-- start MATERIAL --

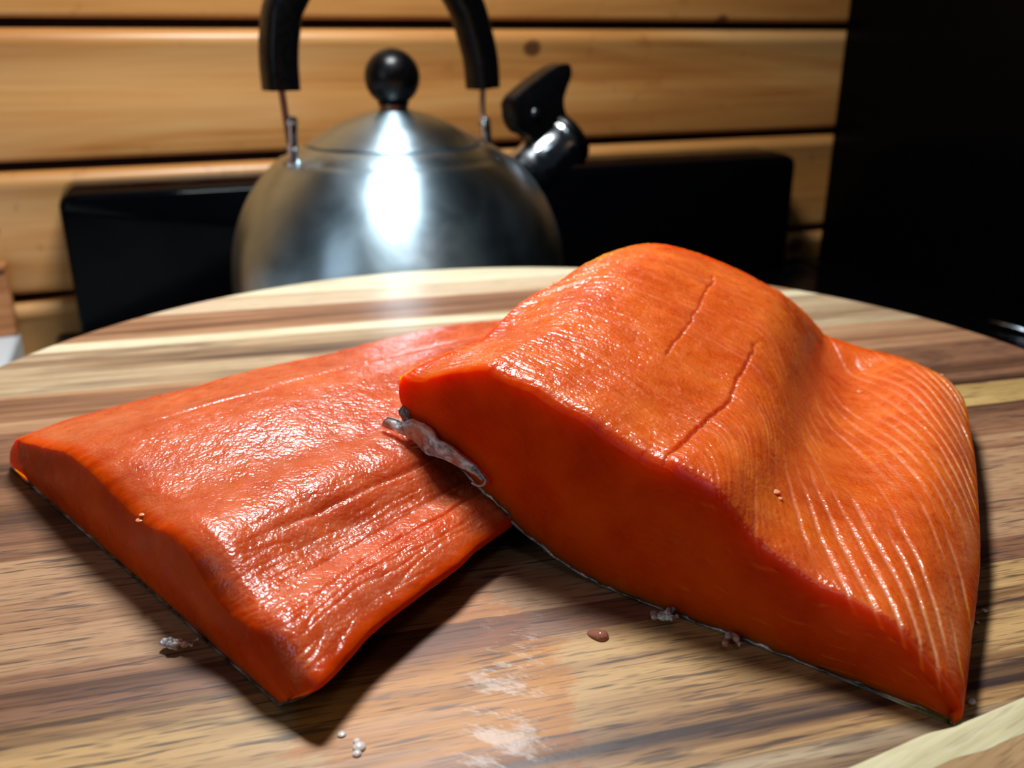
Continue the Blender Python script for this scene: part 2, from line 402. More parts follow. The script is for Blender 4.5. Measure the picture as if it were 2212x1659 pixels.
# stave joints as distance across the grain (metres), far side first
joints = [(0.500, 0.452, 'pale'), (0.452, 0.428, 'tan'), (0.428, 0.394, 'rose'), (0.394, 0.3835, 'pale'), (0.3835, 0.335, 'grey'), (0.335, 0.300, 'rose'),
          (0.300, 0.2585, 'walnut'), (0.2585, 0.2405, 'straw'), (0.2405, 0.224, 'walnut'), (0.224, 0.1635, 'rose'), (0.1635, 0.154, 'walnut'),
          (0.154, 0.112, 'honey'), (0.112, 0.056, 'grey')]
def stave(a, b, mat, nm, g0=None, g1=None):
    cen = float(BC @ gnor)
    rho = 0.0045; prof = [(0.006, -0.019), (0.001, -0.0175), (0.0, -0.015)]
    for th in np.linspace(0, math.pi / 2, 6): prof.append((rho * (1 - math.cos(th)), -rho + rho * math.sin(th)))
    prof[0] = (0.006, -0.0190)
    rings = []
    NA = 26
    for ins, z in prof:
        R = BR - ins
        hi = min(max(a - cen, -R + 1e-4), R - 1e-4); lo = max(min(b - cen, R - 1e-4), -R + 1e-4)
        t_hi, t_lo = math.asin(hi / R), math.asin(lo / R)
        right = [(R * math.cos(t), R * math.sin(t)) for t in np.linspace(t_lo, t_hi, NA)]
        left = [(-R * math.cos(t), R * math.sin(t)) for t in np.linspace(t_hi, t_lo, NA)]
        Q = np.array(right + left)
        if g0 is not None: Q[:, 0] = np.maximum(Q[:, 0], g0)
        if g1 is not None: Q[:, 0] = np.minimum(Q[:, 0], g1)
        XY = BC + Q[:, :1] * gdir + Q[:, 1:] * gnor
        rings.append(np.c_[XY, np.full(len(Q), z)])
    n = 2 * NA; V = np.vstack(rings); Fc = []
    for k in range(len(rings) - 1):
        for q in range(n): Fc.append((k * n + q, k * n + (q + 1) % n, (k + 1) * n + (q + 1) % n, (k + 1) * n + q))
    # strip faces across the stave for top and bottom
    for base, fl in ((0, True), ((len(rings) - 1) * n, False)):
        for q in range(NA - 1):
            f = (base + q, base + q + 1, base + n - 2 - q, base + n - 1 - q)
            Fc.append(f[::-1] if fl else f)
    return mesh(nm, V, Fc, mat, bd, sharp=35)
for k, (a, b, p) in enumerate(joints):
    L_, M_, D_ = pal[p]
    m = grain_mat('acacia_%02d' % k, L_, M_, D_, 2.0 + 3.7 * k, rot=-GR, wet=(a < 0.23), pores=0.25 if a > 0.3 else 0.75,
                  streak=1.3 if p in ('grey', 'honey', 'walnut') else 0.8, rough=0.46, coat=0.06)
    if p == 'straw':                              # butt joint inside this stave, hidden under the fillets
        stave(a, b, m, 'stave', g0=0.02)
        stave(a, b, grain_mat('acacia_13', *pal['walnut'], 91.0, rot=-GR, pores=0.7), 'stave', g1=0.0195)
    else: stave(a, b, m, 'stave')
V, Fc = lathe([(0.0, -0.0192), (0.085, -0.0192), (0.08, -0.03), (0.045, -0.05), (0.045, -0.078), (0.10, -0.094), (0.102, BASE + 0.0005), (0.0, BASE + 0.0005)], (BC[0], BC[1], 0), 64)
mesh('pedestal', V, Fc, grain_mat('pedestal_wood', *pal['rose'], 9.0), bd, sharp=40)

# the second wooden board whose pale edge crosses the front right corner
def second_board():
    z0, h = 0.0004, 0.0042
    e = [at(x, y, h) for x, y in [(1640, 1735), (1810, 1659), (1900, 1620), (1990, 1580), (2035, 1568), (2062, 1561), (2080, 1552), (2110, 1540), (2212, 1497), (2330, 1447), (2480, 1384)]]
    E = spline(e, 90); T = np.gradient(E[:, :2], axis=0); T /= np.linalg.norm(T, axis=1)[:, None]
    Nn = np.c_[T[:, 1], -T[:, 0]]            # towards the lower right, away from the fillets
    prof = [(0.0006, z0), (0.0, z0 + 0.0008), (0.0, h - 0.0012), (0.0005, h - 0.0004), (0.0016, h), (0.0072, h + 0.0001)]
    inner = [np.c_[E[:, :2] + Nn * i, np.full(len(E), z)] for i, z in prof]
    nn = len(E)
    V = np.vstack(inner); Fc = [tuple(f) for f in grid_faces(len(prof), nn)]
    return E, Nn, V, Fc, z0, h
E_, N_, V, Fc, z0, h = second_board()
sb = root('serving_board', 'small wooden board with pale sapwood edge lying at the front right corner', 'board', (E_[45, 0], E_[45, 1], 0.0))
edge_m = grain_mat('sapwood_edge', rgb('c8be98'), rgb('ab9c72'), rgb('806c44'), 31.0, rot=-0.55, pores=0.2, streak=0.4)
top_m = grain_mat('brown_top', rgb('a4845c'), rgb('8a6646'), rgb('5c3c28'), 37.0, rot=-0.55, pores=0.6)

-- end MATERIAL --

GOAL OF THE EXERCISE: Copy out every line of the material above exactly, skipping the pictures.

FULL SOLUTION:
Continue the Blender Python script for this scene: part 2, from line 402. More parts follow. The script is for Blender 4.5. Measure the picture as if it were 2212x1659 pixels.
# stave joints as distance across the grain (metres), far side first
joints = [(0.500, 0.452, 'pale'), (0.452, 0.428, 'tan'), (0.428, 0.394, 'rose'), (0.394, 0.3835, 'pale'), (0.3835, 0.335, 'grey'), (0.335, 0.300, 'rose'),
          (0.300, 0.2585, 'walnut'), (0.2585, 0.2405, 'straw'), (0.2405, 0.224, 'walnut'), (0.224, 0.1635, 'rose'), (0.1635, 0.154, 'walnut'),
          (0.154, 0.112, 'honey'), (0.112, 0.056, 'grey')]
def stave(a, b, mat, nm, g0=None, g1=None):
    cen = float(BC @ gnor)
    rho = 0.0045; prof = [(0.006, -0.019), (0.001, -0.0175), (0.0, -0.015)]
    for th in np.linspace(0, math.pi / 2, 6): prof.append((rho * (1 - math.cos(th)), -rho + rho * math.sin(th)))
    prof[0] = (0.006, -0.0190)
    rings = []
    NA = 26
    for ins, z in prof:
        R = BR - ins
        hi = min(max(a - cen, -R + 1e-4), R - 1e-4); lo = max(min(b - cen, R - 1e-4), -R + 1e-4)
        t_hi, t_lo = math.asin(hi / R), math.asin(lo / R)
        right = [(R * math.cos(t), R * math.sin(t)) for t in np.linspace(t_lo, t_hi, NA)]
        left = [(-R * math.cos(t), R * math.sin(t)) for t in np.linspace(t_hi, t_lo, NA)]
        Q = np.array(right + left)
        if g0 is not None: Q[:, 0] = np.maximum(Q[:, 0], g0)
        if g1 is not None: Q[:, 0] = np.minimum(Q[:, 0], g1)
        XY = BC + Q[:, :1] * gdir + Q[:, 1:] * gnor
        rings.append(np.c_[XY, np.full(len(Q), z)])
    n = 2 * NA; V = np.vstack(rings); Fc = []
    for k in range(len(rings) - 1):
        for q in range(n): Fc.append((k * n + q, k * n + (q + 1) % n, (k + 1) * n + (q + 1) % n, (k + 1) * n + q))
    # strip faces across the stave for top and bottom
    for base, fl in ((0, True), ((len(rings) - 1) * n, False)):
        for q in range(NA - 1):
            f = (base + q, base + q + 1, base + n - 2 - q, base + n - 1 - q)
            Fc.append(f[::-1] if fl else f)
    return mesh(nm, V, Fc, mat, bd, sharp=35)
for k, (a, b, p) in enumerate(joints):
    L_, M_, D_ = pal[p]
    m = grain_mat('acacia_%02d' % k, L_, M_, D_, 2.0 + 3.7 * k, rot=-GR, wet=(a < 0.23), pores=0.25 if a > 0.3 else 0.75,
                  streak=1.3 if p in ('grey', 'honey', 'walnut') else 0.8, rough=0.46, coat=0.06)
    if p == 'straw':                              # butt joint inside this stave, hidden under the fillets
        stave(a, b, m, 'stave', g0=0.02)
        stave(a, b, grain_mat('acacia_13', *pal['walnut'], 91.0, rot=-GR, pores=0.7), 'stave', g1=0.0195)
    else: stave(a, b, m, 'stave')
V, Fc = lathe([(0.0, -0.0192), (0.085, -0.0192), (0.08, -0.03), (0.045, -0.05), (0.045, -0.078), (0.10, -0.094), (0.102, BASE + 0.0005), (0.0, BASE + 0.0005)], (BC[0], BC[1], 0), 64)
mesh('pedestal', V, Fc, grain_mat('pedestal_wood', *pal['rose'], 9.0), bd, sharp=40)

# the second wooden board whose pale edge crosses the front right corner
def second_board():
    z0, h = 0.0004, 0.0042
    e = [at(x, y, h) for x, y in [(1640, 1735), (1810, 1659), (1900, 1620), (1990, 1580), (2035, 1568), (2062, 1561), (2080, 1552), (2110, 1540), (2212, 1497), (2330, 1447), (2480, 1384)]]
    E = spline(e, 90); T = np.gradient(E[:, :2], axis=0); T /= np.linalg.norm(T, axis=1)[:, None]
    Nn = np.c_[T[:, 1], -T[:, 0]]            # towards the lower right, away from the fillets
    prof = [(0.0006, z0), (0.0, z0 + 0.0008), (0.0, h - 0.0012), (0.0005, h - 0.0004), (0.0016, h), (0.0072, h + 0.0001)]
    inner = [np.c_[E[:, :2] + Nn * i, np.full(len(E), z)] for i, z in prof]
    nn = len(E)
    V = np.vstack(inner); Fc = [tuple(f) for f in grid_faces(len(prof), nn)]
    return E, Nn, V, Fc, z0, h
E_, N_, V, Fc, z0, h = second_board()
sb = root('serving_board', 'small wooden board with pale sapwood edge lying at the front right corner', 'board', (E_[45, 0], E_[45, 1], 0.0))
edge_m = grain_mat('sapwood_edge', rgb('c8be98'), rgb('ab9c72'), rgb('806c44'), 31.0, rot=-0.55, pores=0.2, streak=0.4)
top_m = grain_mat('brown_top', rgb('a4845c'), rgb('8a6646'), rgb('5c3c28'), 37.0, rot=-0.55, pores=0.6)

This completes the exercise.